Review of The Monkees

The Monkees (1965–1968)
7/10
Pivotal Series In TV & Pop Music History
23 October 2002
The Monkees may have been created as a Beatles-of-America series, but like The Fab Four the show and the group within had a pivotal role in pop music history. While the concept of quick-edit rock music pieces began with A Hard Days Night and its sequels, it was The Monkees that really fleshed out the concept that today is known as the music video.

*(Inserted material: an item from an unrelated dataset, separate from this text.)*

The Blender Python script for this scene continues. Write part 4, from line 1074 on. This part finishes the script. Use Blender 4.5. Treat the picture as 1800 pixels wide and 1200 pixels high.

The power of television proved itself with Monkee-mania, and seeing the series and listening to the records four decades after their debut reveals how fresh and engaging both still are. The sit-com concept was basically parodied, and the free-wheeling styles of Micky Dolenz, Michael Nesmith, Peter Tork, and David Jones made the parodies all the more cutting and funny. There is a magnetism to Micky, Mike, Peter, and Davy that still shows in the show and the music; the use of session hipsters in the backing tracks certainly created a strong baseline at the beginning, but in concert with session help or all on their own (in the album Headquarters and the songs from which the show made use), it was Micky, Mike, Peter, and Davy who gave the music a stamp that was undeniably theirs.

The same is true of the show - other singers have shown engaging humor (Alison Krauss is one of the funniest), but none show the magnetic zaniness of The Monkees (if anything, Ms. Krauss' sense of humor is more like Mike Nesmith's than anything).

This is why the show and the group will always endure.